Another sales VP advises new CSOs not to stop with changes to the
sales channels. “Also assess political alliances of your staff and field
managers.” In addition to fourteen years as a sales leader, he has a
black belt in karate and is a student of Sun Tzu’s The Art of War. “I
wish I had taken Sun Tzu’s advice myself when I became a sales
VP—‘know your terrain.’ ” Sun Tzu says that any commander “ignorant
of the conditions of mountains, forests, dangerous defiles,
swamps and marshes . . . cannot conduct the march of an army.”1
“Only after you understand your terrain can you develop an effective
strategy.” In other words, you must adapt your tactics to the
reality of the environment as you find it. To illustrate, he discussed
several managers in technical and administrative positions whom he
inherited and knew to have political loyalty to others.
Spies
“They were essentially spies.” By the time he learned that several of
these holdovers were actively undermining him, it was too late to
move them out of his organization. To his chagrin, he discovered
that his boss clandestinely maintained an open door to them.
“I should have gotten rid of them immediately and put in people
loyal to me. I was reluctant to do that because of their political
connections. Now I realize there would have been some of initial
discomfort, but it would have been well worth it. In the end, they
killed me.”
With your own loyalists, you can move earlier and more decisively.
Most sales executives believe the optimum strategy is to make
your personnel changes quickly. Stringing them out will kill morale
and cause your best people to look for companies where shoes are
not always dropping.
I know this from personal experience. I was a sales executive
brought in to AT&T to help its sales force succeed in a deregulated
environment. In this environment, AT&T announced that 40,000
employees would be separated from the company. You can well
imagine the internal environment after this announcement.
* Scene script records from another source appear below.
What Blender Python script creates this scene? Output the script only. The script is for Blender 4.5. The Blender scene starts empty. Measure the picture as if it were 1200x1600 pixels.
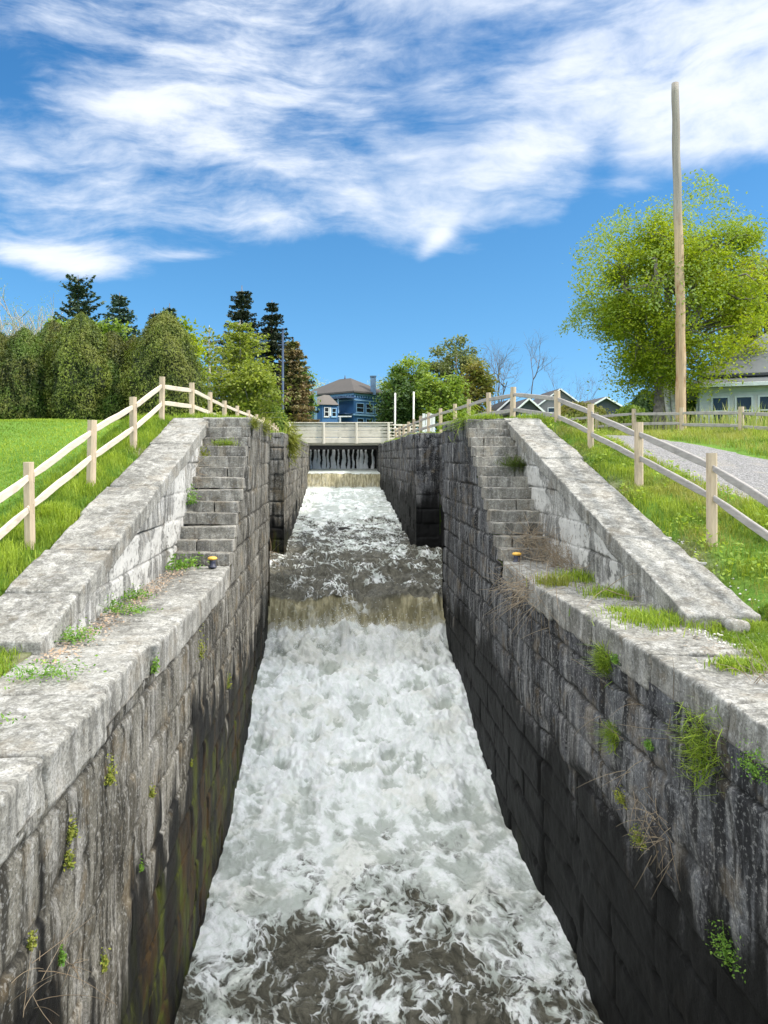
import bpy, math, random
import numpy as np
R = math.radians
SC = bpy.context.scene
COL = SC.collection

# ------------------------------------------------------------------ camera, sky, sun, exposure
F = 1155.0; VX = 524.0; VY = 715.0            # focal length and vanishing point, in photo pixels
cam_d = bpy.data.cameras.new("camera"); cam = bpy.data.objects.new("camera", cam_d); COL.objects.link(cam)
cam.location = (0, 0, 0); cam.rotation_euler = (R(90), 0, 0)
cam_d.sensor_fit = 'VERTICAL'; cam_d.sensor_height = 36.0; cam_d.sensor_width = 27.0
cam_d.lens = 36.0 * F / 1600.0
cam_d.shift_x = (600 - VX) / 1600.0; cam_d.shift_y = -(800 - VY) / 1600.0
cam_d.clip_start = 0.05; cam_d.clip_end = 5000
SC.camera = cam
SC.view_settings.view_transform = 'Standard'; SC.view_settings.look = 'None'
SC.view_settings.exposure = 0.75; SC.view_settings.gamma = 1.0
SUN_AZ, SUN_EL = R(108), R(40)
S = (math.cos(SUN_EL) * math.sin(SUN_AZ), math.cos(SUN_EL) * math.cos(SUN_AZ), math.sin(SUN_EL))
sl = bpy.data.lights.new("sun", 'SUN'); so = bpy.data.objects.new("sun", sl); COL.objects.link(so)
sl.energy = 3.0; sl.angle = R(5.0); sl.color = (1.0, 0.94, 0.86)
import mathutils
so.rotation_euler = mathutils.Vector((-S[0], -S[1], -S[2])).to_track_quat('-Z', 'Y').to_euler()

class NT:
    """tiny node helper"""
    def __init__(s, tree): s.t = tree; s.n = tree.nodes; s.l = tree.links
    def new(s, typ, **kw):
        n = s.n.new(typ)
        for k, v in kw.items():
            if k == 'inp':
                for a, b in v.items(): s.put(n, a, b)
            else: setattr(n, k, v)
        return n
    def put(s, n, a, b):
        sock = n.inputs[a]
        if isinstance(b, bpy.types.NodeSocket): s.l.new(b, sock)
        elif isinstance(b, bpy.types.Node): s.l.new(b.outputs[0], sock)
        else: sock.default_value = b
    def math(s, op, a, b=0.0, c=0.0, clamp=False):
        n = s.n.new('ShaderNodeMath'); n.operation = op; n.use_clamp = clamp
        s.put(n, 0, a); s.put(n, 1, b); s.put(n, 2, c); return n.outputs[0]
    def mix(s, f, a, b, bt='MIX'):
        n = s.n.new('ShaderNodeMix'); n.data_type = 'RGBA'; n.blend_type = bt; n.clamp_factor = True
        s.put(n, 0, f)
        s.put(n, 6, a if not isinstance(a, tuple) else tuple(a[:3]) + (1,)); s.put(n, 7, b if not isinstance(b, tuple) else tuple(b[:3]) + (1,))
        return n.outputs[2]
    def ss(s, x, a, b, lo=0.0, hi=1.0):
        n = s.n.new('ShaderNodeMapRange'); n.interpolation_type = 'SMOOTHSTEP'
        s.put(n, 0, x); s.put(n, 1, a); s.put(n, 2, b); s.put(n, 3, lo); s.put(n, 4, hi); return n.outputs[0]
    def noise(s, vec, scale, detail=4, rough=0.55, dist=0.0, out=0):
        n = s.n.new('ShaderNodeTexNoise'); s.put(n, 'Vector', vec); s.put(n, 'Scale', scale)
        n.inputs['Detail'].default_value = detail; n.inputs['Roughness'].default_value = rough
        n.inputs['Distortion'].default_value = dist; return n.outputs[out]
    def vmap(s, vec, sc=(1, 1, 1), loc=(0, 0, 0), rot=(0, 0, 0)):
        n = s.n.new('ShaderNodeMapping'); s.put(n, 0, vec); n.inputs[1].default_value = loc
        n.inputs[2].default_value = rot; n.inputs[3].default_value = sc; return n.outputs[0]
    def attr(s, name):
        n = s.n.new('ShaderNodeAttribute'); n.attribute_name = name; return n.outputs['Fac']

# world: Nishita sky with streaked cirrus, laid out by azimuth and elevation
W = bpy.data.worlds.new("World"); SC.world = W; W.use_nodes = True
W.node_tree.nodes.clear(); t = NT(W.node_tree)
sky = t.new('ShaderNodeTexSky', sky_type='NISHITA', sun_disc=False)
sky.sun_elevation = SUN_EL; sky.sun_rotation = SUN_AZ; sky.altitude = 100
skv = t.new('ShaderNodeVectorMath', operation='ADD', inp={0: t.new('ShaderNodeTexCoord').outputs['Generated'], 1: (0, 0, .16)})
t.put(sky, 'Vector', t.new('ShaderNodeVectorMath', operation='NORMALIZE', inp={0: skv.outputs[0]}).outputs[0])
sky.air_density = 1.0; sky.dust_density = 0.35; sky.ozone_density = 2.6
hs = t.new('ShaderNodeHueSaturation', inp={'Color': sky.outputs[0], 'Saturation': 1.23, 'Value': 1.08, 'Hue': 0.488})
tc = t.new('ShaderNodeTexCoord'); D = tc.outputs['Generated']
sx = t.new('ShaderNodeSeparateXYZ', inp={0: D})
X_, Y_, Z_ = sx.outputs
az = t.math('ARCTAN2', X_, Y_)
hyp = t.math('SQRT', t.math('ADD', t.math('MULTIPLY', X_, X_), t.math('MULTIPLY', Y_, Y_)))
el = t.math('DIVIDE', Z_, t.math('MAXIMUM', hyp, 0.05))
fc = t.new('ShaderNodeFloatCurve'); fc.inputs['Factor'].default_value = 1
t.put(fc, 'Value', t.math('MULTIPLY_ADD', az, 0.5, 0.5))
cu = fc.mapping.curves[0]
pts = [(0, .30), (.2, .30), (.287, .275), (.343, .262), (.42, .265), (.5, .285), (.545, .262), (.59, .262), (.635, .285), (.695, .312), (.765, .318), (.85, .30), (1, .33)]
cu.points[0].location = pts[0]; cu.points[1].location = pts[-1]
for p in pts[1:-1]: cu.points.new(*p)
fc.mapping.update()
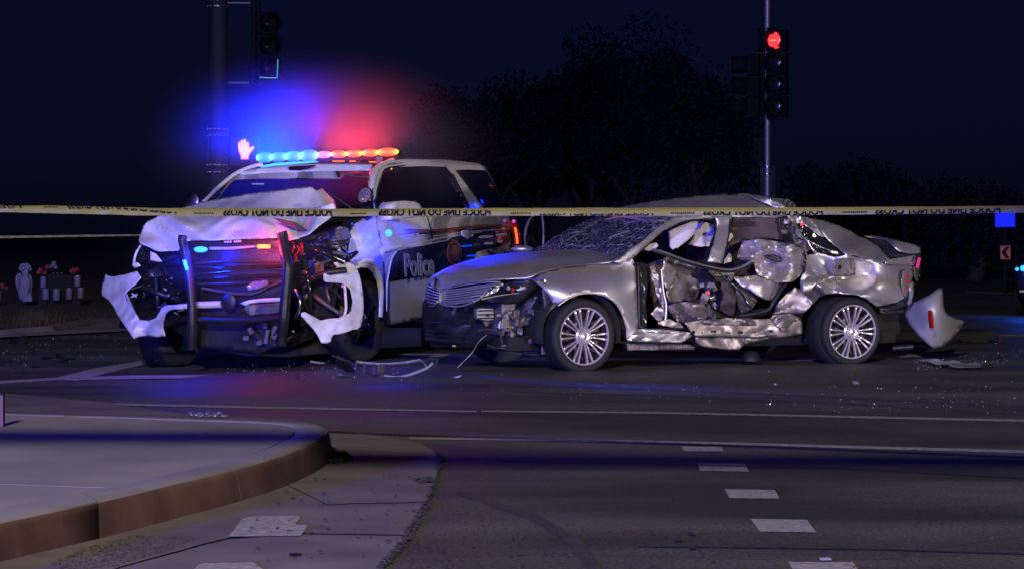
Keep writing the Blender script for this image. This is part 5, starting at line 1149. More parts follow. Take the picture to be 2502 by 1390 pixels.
# greenhouse side
gs = [s6(*p) for p in [(1345, 640), (1325, 560), (1320, 430), (1330, 340), (1350, 285), (1385, 255), (1460, 232), (1600, 218), (1900, 225), (2130, 248), (2200, 272), (2222, 310), (2270, 400), (2330, 530), (2372, 640), (2000, 645), (1600, 650)]]
gd = [(905, 525, .08), (905, 470, .16), (912, 410, .27), (945, 395, .30), (1100, 392, .30), (1185, 405, .33), (1235, 520, .14), (1060, 525, .07), (1000, 460, .17), (1150, 460, .2)]
Q('cabin_side', gs, gd, step=14, sub=1, thick=.02)
def glassq(pts, name='side_window'): return Q(name, [s6(*p) for p in pts], [(a, b, c - .035) for a, b, c in gd], 'glass', step=16, sub=1, thick=.004)
glassq([(1375, 640), (1372, 560), (1385, 470), (1405, 380), (1425, 325), (1455, 295), (1530, 278), (1750, 272), (1905, 276), (1950, 330), (2010, 430), (2075, 545), (2120, 640)])
glassq([(1985, 302), (2080, 298), (2205, 304), (2235, 340), (2285, 430), (2338, 540), (2376, 645), (2240, 640), (2150, 530), (2060, 400)], 'quarter_window')
for pts in ([(1600, 278), (1680, 420), (1725, 640)], [(1640, 278), (1600, 640)]):
    pass
ptube('window_divider', T, 'v', [s6(1960, 330) + (.2,), s6(2020, 450) + (.15,), s6(2095, 600) + (.08,)], .008, 'matte', suv)
ptube('window_divider', T, 'v', [s6(1580, 285) + (.262,), s6(1640, 420) + (.19,), s6(1690, 600) + (.08,)], .010, 'matte', suv)
ptube('window_frame', T, 'v', [s6(1372, 600) + (.07,), s6(1378, 480) + (.14,), s6(1405, 370) + (.22,), s6(1430, 310) + (.25,), s6(1470, 285) + (.262,), s6(1600, 268) + (.27,), s6(1910, 268) + (.27,)], .009, 'matte', suv)
ptube('drip_rail', T, 'v', [s6(1352, 600) + (.08,), s6(1345, 480) + (.13,), s6(1362, 370) + (.22,), s6(1385, 300) + (.25,), s6(1430, 262) + (.27,), s6(1600, 246) + (.28,)], .006, 'dmetal', suv)
# windscreen and its frame
def wu(y): return .50 + (500 - y) / 80. * .72
wsp = [s6(*p) for p in [(60, 545), (130, 470), (210, 400), (295, 345), (500, 330), (900, 312), (1322, 303), (1318, 400), (1340, 520), (1350, 600), (1300, 640), (700, 660), (100, 640)]]
Q('windscreen', wsp, [(x, y, wu(y) + (.04 if x > 870 or x < 540 else 0)) for x in (510, 600, 700, 800, 900) for y in (417, 440, 470, 500, 520)], 'glass', ax='u', step=18, sub=1, thick=.006)
Q('windscreen_header', [s6(*p) for p in [(285, 345), (300, 325), (380, 302), (500, 285), (700, 262), (920, 255), (1150, 255), (1345, 258), (1325, 305), (1100, 308), (900, 312), (700, 320), (500, 331)]],
  [(575, 425, 1.24), (640, 413, 1.26), (760, 403, 1.28), (905, 402, 1.28), (900, 416, 1.21), (700, 423, 1.2), (600, 429, 1.19)], ax='u', step=10, sub=1, thick=.01)
Q('windscreen_header_vent', [s6(*p) for p in [(700, 280), (730, 272), (900, 262), (915, 268), (850, 292), (790, 305), (710, 302)]], 1.19, 'navy', ax='u', step=9, sub=1)
MB().tube(spl([Tu(498, 494, .50), Tu(530, 462, .80), Tu(560, 436, 1.05), Tu(585, 420, 1.2), Tu(618, 407, 1.32), Tu(640, 402, 1.4)]), .022, 8).build('far_pillar', 'white', suv, smooth=True)
MB().tube(spl([Tv(914, 532, .09), Tv(909, 500, .12), Tv(907, 470, .17), Tv(912, 440, .22), Tv(921, 415, .27), Tv(934, 403, .29), Tv(960, 394, .30)]), .030, 8).build('near_pillar', 'white', suv, smooth=True)
MB().prism([Tu(*s6(*p), .93) for p in [(412, 425), (425, 402), (518, 402), (508, 424)]], T.ax['u'] * .004).build('windscreen_sticker', 'letter', suv)
Q('cowl', [(452, 508), (500, 493), (560, 500), (700, 500), (830, 510), (905, 530), (880, 560), (700, 540), (500, 530)], [(460, 508, .35), (700, 510, .42), (900, 535, .45)], 'matte', ax='u', step=20)
# mirror
mr = Q('door_mirror', [s6(*p) for p in [(1440, 600), (1452, 565), (1475, 545), (1540, 538), (1620, 545), (1655, 562), (1680, 600), (1668, 640), (1600, 668), (1520, 680), (1432, 684)]], -.22, step=9, sub=2, thick=.14)
mr.data.materials[0] = M['white']
MB().tube([Tv(945, 528, -.1), Tv(930, 532, .06)], .03, 8).build('mirror_arm', 'black', suv, smooth=True)
# spot lamp by the near pillar, and the one on the far side
sl2 = MB().lathe([(.001, -.09), (.05, -.07), (.085, -.01), (.088, .0)], Tv(892, 478, .12), (-.55, -.75, .35), 20).build('spot_lamp', 'chrome', suv, smooth=True)
MB().lathe([(.082, .004), (.088, .0), (.088, .012), (.08, .012)], Tv(892, 478, .12), (-.55, -.75, .35), 20, True).build('spot_lamp_ring', 'chrome', sl2, smooth=True)
MB().lathe([(.001, .012), (.05, .01), (.082, .0)], Tv(892, 478, .12), (-.55, -.75, .35), 20).build('spot_lamp_glass', 'clear', sl2, smooth=True)
for k in range(12):
    q = Tv(892, 478, .12) + Vector((rnd.uniform(-.06, .06), -.05, rnd.uniform(-.06, .05))); MB().ball(q, .007, 6, 4).build('glint_bead', 'chrome' if k % 4 else 'red_led2', sl2)  # lamp glints put in as chrome beads, every fourth one glowing red
MB().tube([Tv(896, 490, .12), Tv(903, 520, .12), Tv(905, 540, .1)], .015, 8).build('spot_lamp_arm', 'black', suv, smooth=True)
sl3 = MB().lathe([(.001, -.08), (.05, -.06), (.072, -.01), (.074, .0), (.06, .004), (.001, .006)], Tu(467, 490, .45), (-.3, -.95, .1), 20).build('spot_lamp', 'chrome', suv, smooth=True)
MB().tube([Tu(467, 495, .48), Tu(474, 512, .55)], .012, 8).build('spot_lamp_arm', 'black', suv)
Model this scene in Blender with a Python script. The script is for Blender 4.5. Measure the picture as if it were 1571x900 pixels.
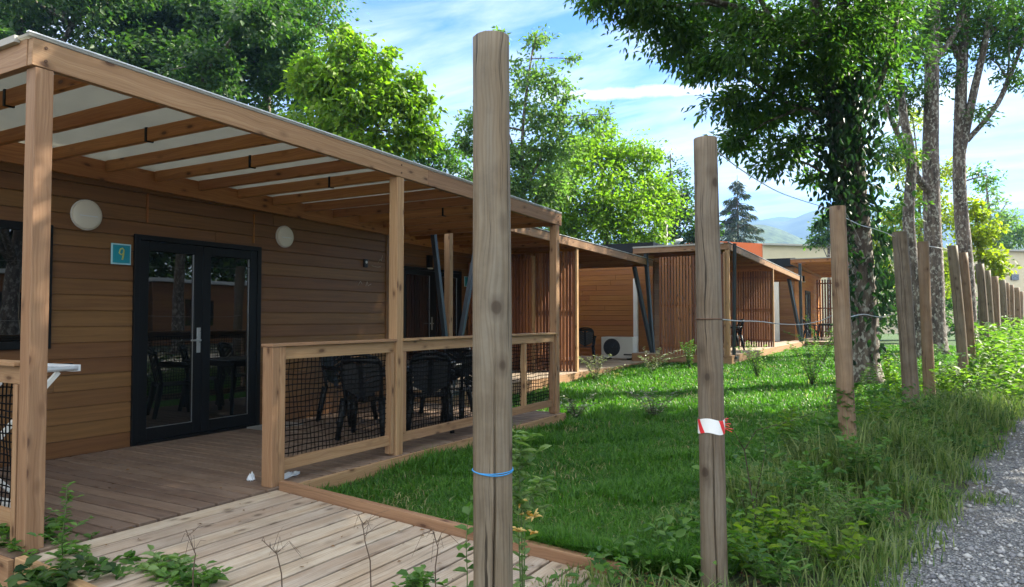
import bpy, bmesh, math, random
import numpy as np
from mathutils import Vector
random.seed(7)
RNG = np.random.default_rng(11)
for o in list(bpy.data.objects):
    bpy.data.objects.remove(o)
scene = bpy.context.scene
COL = scene.collection
PI = math.pi

# ------------------------------------------------------------------ camera
F, YAW, PITCH, EYE = 1100.0, 0.523, 0.0335, 1.28      # focal length in photo pixels, eye height above deck level
cam_d = bpy.data.cameras.new('camera')
cam = bpy.data.objects.new('camera', cam_d)
COL.objects.link(cam)
cam_d.sensor_width = 36
cam_d.lens = F / 1571 * 36
cam_d.clip_start = 0.05
cam_d.clip_end = 12000
cam.location = (0, 0, EYE)
cam.rotation_euler = (PI / 2 + PITCH, 0, YAW)
scene.camera = cam

# ------------------------------------------------------------------ light
SUN_EL = math.radians(41)
SUN_AZ = math.radians(44)            # clockwise from +Y
sv = Vector((math.sin(SUN_AZ) * math.cos(SUN_EL), math.cos(SUN_AZ) * math.cos(SUN_EL), math.sin(SUN_EL)))
sl = bpy.data.lights.new('sun', 'SUN')
sun = bpy.data.objects.new('sun', sl)
COL.objects.link(sun)
sl.energy = 5.0
sl.angle = math.radians(0.6)
sl.color = (1.0, 0.93, 0.82)
sun.rotation_euler = sv.to_track_quat('Z', 'Y').to_euler()
sun.location = (10, 10, 30)

W = bpy.data.worlds.new('World')
scene.world = W
W.use_nodes = True
scene.view_settings.view_transform = 'Standard'
scene.view_settings.look = 'None'
scene.view_settings.exposure = 1.95
scene.view_settings.gamma = 1
scene.view_settings.use_white_balance = True
scene.view_settings.white_balance_temperature = 6700
scene.view_settings.white_balance_tint = 4
scene.view_settings.use_curve_mapping = False
scene.cycles.use_denoising = True
scene.cycles.max_bounces = 7
scene.cycles.diffuse_bounces = 3
scene.cycles.glossy_bounces = 3
scene.cycles.transmission_bounces = 4
scene.cycles.transparent_max_bounces = 8
scene.cycles.caustics_reflective = False
scene.cycles.caustics_refractive = False


class NT:
    """tiny node-tree helper"""
    def __init__(self, tree):
        self.t = tree
        tree.nodes.clear()

    def n(self, kind, **kw):
        nd = self.t.nodes.new('ShaderNode' + kind)
        ins = kw.pop('ins', {})
        for k, v in kw.items():
            setattr(nd, k, v)
        for k, v in ins.items():
            s = nd.inputs[k]
            if hasattr(v, 'is_output') or isinstance(v, bpy.types.NodeSocket):
                self.t.links.new(v, s)
            else:
                s.default_value = v
        return nd

    def math(self, op, a, b=0.0, c=None, clamp=False):
        d = {0: a, 1: b}
        if c is not None:
            d[2] = c
        nd = self.n('Math', operation=op, ins=d)
        nd.use_clamp = clamp
        return nd.outputs[0]

    def ramp(self, fac, stops, interp='LINEAR'):
        nd = self.n('ValToRGB', ins={0: fac})
        r = nd.color_ramp
        r.interpolation = interp
        while len(r.elements) < len(stops):
            r.elements.new(0.5)
        for e, (p, c) in zip(r.elements, stops):
            e.position = p
            e.color = (c, c, c, 1) if isinstance(c, (int, float)) else (*c, 1)
        return nd.outputs[0]

    def mix(self, fac, a, b, mode='MIX'):
        nd = self.n('Mix', data_type='RGBA', blend_type=mode)
        for i, v in ((0, fac), (6, a), (7, b)):
            if isinstance(v, bpy.types.NodeSocket):
                self.t.links.new(v, nd.inputs[i])
            elif i == 0:
                nd.inputs[0].default_value = v
            else:
                nd.inputs[i].default_value = (*v, 1) if len(v) == 3 else v
        return nd.outputs[2]

    def noise(self, vec, scale, detail=4, rough=0.55, dist=0.0):
        nd = self.n('TexNoise', ins={'Scale': scale, 'Detail': detail, 'Roughness': rough, 'Distortion': dist})
        if vec is not None:
            self.t.links.new(vec, nd.inputs['Vector'])
        return nd.outputs[0]

    def mapping(self, vec, scale=(1, 1, 1), loc=(0, 0, 0), rot=(0, 0, 0)):
        return self.n('Mapping', ins={'Vector': vec, 'Scale': scale, 'Location': loc, 'Rotation': rot}).outputs[0]


# sky: physical sky with thin clouds and one contrail, fixed in the world
k = NT(W.node_tree)
tc = k.n('TexCoord').outputs['Generated']
sky = k.n('TexSky', sky_type='NISHITA', sun_disc=False, sun_elevation=SUN_EL, sun_rotation=SUN_AZ,
          altitude=400, air_density=1.0, dust_density=0.7, ozone_density=2.2)
sep = k.n('SeparateXYZ', ins={0: tc})
hz = k.math('ADD', k.math('MAXIMUM', sep.outputs[2], 0.0), 0.16)
px_ = k.math('DIVIDE', sep.outputs[0], hz)
py_ = k.math('DIVIDE', sep.outputs[1], hz)
pl = k.n('CombineXYZ', ins={0: px_, 1: py_, 2: 0.0}).outputs[0]
m1 = k.mapping(pl, scale=(0.55, 1.15, 1), loc=(2.3, 0.55, 0), rot=(0, 0, 0.75))
c1 = k.noise(m1, 1.1, 6, 0.55, 0.5)
c2 = k.noise(k.mapping(pl, scale=(1.2, 3.6, 1), loc=(0.4, 3.1, 0), rot=(0, 0, 0.62)), 1.6, 7, 0.6, 0.8)
cl = k.ramp(k.math('ADD', k.math('MULTIPLY', c1, 0.72), k.math('MULTIPLY', c2, 0.28)),
            [(0.385, 0.0), (0.47, 0.5), (0.57, 1.0)])
low = k.ramp(sep.outputs[2], [(0.0, 0.8), (0.11, 0.42), (0.24, 0.0)])     # milky air towards the horizon
cl = k.math('MAXIMUM', cl, k.math('MULTIPLY', low, 0.9))


def raydir(u, v):
    x, y, z = (u - 785.5) / F, (450 - v) / F, 1.0
    d = z * math.cos(PITCH) - y * math.sin(PITCH)
    zz = z * math.sin(PITCH) + y * math.cos(PITCH)
    return Vector((x * math.cos(YAW) - d * math.sin(YAW), x * math.sin(YAW) + d * math.cos(YAW), zz))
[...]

The downsizing occurred over several years. During that time,
morale was low and stayed there. Instead of a focus on market success,
the employee focus turned to and remained on personal survival.
I observed a sales organization with a short-term, personally
pragmatic outlook. Because the downsizing occurred in stops and
starts, predictability vanished. Throughout its 100-year history, perhaps
more than anything else, predictability of the company’s systems,
markets, and policies drove the loyalty and commitment of its
employees. Thereafter, virtually nothing became predictable, and the
culture collapsed. Who could have predicted that the most recognized
company in all the world be sucked into decades of decline,
finally culminating in the sale of the company?